Exercise description -
Output the data below in full, byte for byte. Nothing may differ.

** start Recorded data **

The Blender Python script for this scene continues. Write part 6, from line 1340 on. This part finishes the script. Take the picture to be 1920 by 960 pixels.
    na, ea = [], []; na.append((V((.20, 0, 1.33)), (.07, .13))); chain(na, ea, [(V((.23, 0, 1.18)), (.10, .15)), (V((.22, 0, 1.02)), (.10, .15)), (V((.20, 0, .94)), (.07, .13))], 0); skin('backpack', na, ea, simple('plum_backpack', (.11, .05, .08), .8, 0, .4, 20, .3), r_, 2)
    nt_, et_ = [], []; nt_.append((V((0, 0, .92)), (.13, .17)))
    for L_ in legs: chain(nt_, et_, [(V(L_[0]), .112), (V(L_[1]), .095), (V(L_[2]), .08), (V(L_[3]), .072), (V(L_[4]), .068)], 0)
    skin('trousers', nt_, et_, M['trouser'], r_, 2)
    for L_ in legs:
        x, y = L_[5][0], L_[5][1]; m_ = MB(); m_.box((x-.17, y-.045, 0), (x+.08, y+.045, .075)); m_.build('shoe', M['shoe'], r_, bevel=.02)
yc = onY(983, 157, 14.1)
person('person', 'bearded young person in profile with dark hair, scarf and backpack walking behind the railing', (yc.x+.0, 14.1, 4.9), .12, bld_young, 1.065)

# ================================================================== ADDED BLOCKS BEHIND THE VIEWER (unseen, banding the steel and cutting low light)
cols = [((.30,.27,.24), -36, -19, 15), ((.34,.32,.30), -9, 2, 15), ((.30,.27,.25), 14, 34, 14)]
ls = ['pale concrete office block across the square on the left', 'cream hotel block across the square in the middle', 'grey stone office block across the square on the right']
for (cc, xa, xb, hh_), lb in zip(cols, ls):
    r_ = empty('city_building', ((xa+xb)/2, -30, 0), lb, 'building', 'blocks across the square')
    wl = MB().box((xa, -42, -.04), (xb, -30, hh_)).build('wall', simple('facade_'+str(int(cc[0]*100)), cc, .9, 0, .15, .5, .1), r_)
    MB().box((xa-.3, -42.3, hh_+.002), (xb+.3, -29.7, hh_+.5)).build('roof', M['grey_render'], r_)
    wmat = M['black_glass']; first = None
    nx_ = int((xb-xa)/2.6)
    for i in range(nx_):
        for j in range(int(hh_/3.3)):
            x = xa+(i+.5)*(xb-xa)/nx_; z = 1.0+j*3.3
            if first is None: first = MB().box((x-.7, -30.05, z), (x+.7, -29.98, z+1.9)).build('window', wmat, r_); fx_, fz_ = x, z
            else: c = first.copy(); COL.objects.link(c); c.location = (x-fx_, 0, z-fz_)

** end Recorded data **

The solution -
The Blender Python script for this scene continues. Write part 6, from line 1340 on. This part finishes the script. Take the picture to be 1920 by 960 pixels.
    na, ea = [], []; na.append((V((.20, 0, 1.33)), (.07, .13))); chain(na, ea, [(V((.23, 0, 1.18)), (.10, .15)), (V((.22, 0, 1.02)), (.10, .15)), (V((.20, 0, .94)), (.07, .13))], 0); skin('backpack', na, ea, simple('plum_backpack', (.11, .05, .08), .8, 0, .4, 20, .3), r_, 2)
    nt_, et_ = [], []; nt_.append((V((0, 0, .92)), (.13, .17)))
    for L_ in legs: chain(nt_, et_, [(V(L_[0]), .112), (V(L_[1]), .095), (V(L_[2]), .08), (V(L_[3]), .072), (V(L_[4]), .068)], 0)
    skin('trousers', nt_, et_, M['trouser'], r_, 2)
    for L_ in legs:
        x, y = L_[5][0], L_[5][1]; m_ = MB(); m_.box((x-.17, y-.045, 0), (x+.08, y+.045, .075)); m_.build('shoe', M['shoe'], r_, bevel=.02)
yc = onY(983, 157, 14.1)
person('person', 'bearded young person in profile with dark hair, scarf and backpack walking behind the railing', (yc.x+.0, 14.1, 4.9), .12, bld_young, 1.065)

# ================================================================== ADDED BLOCKS BEHIND THE VIEWER (unseen, banding the steel and cutting low light)
cols = [((.30,.27,.24), -36, -19, 15), ((.34,.32,.30), -9, 2, 15), ((.30,.27,.25), 14, 34, 14)]
ls = ['pale concrete office block across the square on the left', 'cream hotel block across the square in the middle', 'grey stone office block across the square on the right']
for (cc, xa, xb, hh_), lb in zip(cols, ls):
    r_ = empty('city_building', ((xa+xb)/2, -30, 0), lb, 'building', 'blocks across the square')
    wl = MB().box((xa, -42, -.04), (xb, -30, hh_)).build('wall', simple('facade_'+str(int(cc[0]*100)), cc, .9, 0, .15, .5, .1), r_)
    MB().box((xa-.3, -42.3, hh_+.002), (xb+.3, -29.7, hh_+.5)).build('roof', M['grey_render'], r_)
    wmat = M['black_glass']; first = None
    nx_ = int((xb-xa)/2.6)
    for i in range(nx_):
        for j in range(int(hh_/3.3)):
            x = xa+(i+.5)*(xb-xa)/nx_; z = 1.0+j*3.3
            if first is None: first = MB().box((x-.7, -30.05, z), (x+.7, -29.98, z+1.9)).build('window', wmat, r_); fx_, fz_ = x, z
            else: c = first.copy(); COL.objects.link(c); c.location = (x-fx_, 0, z-fz_)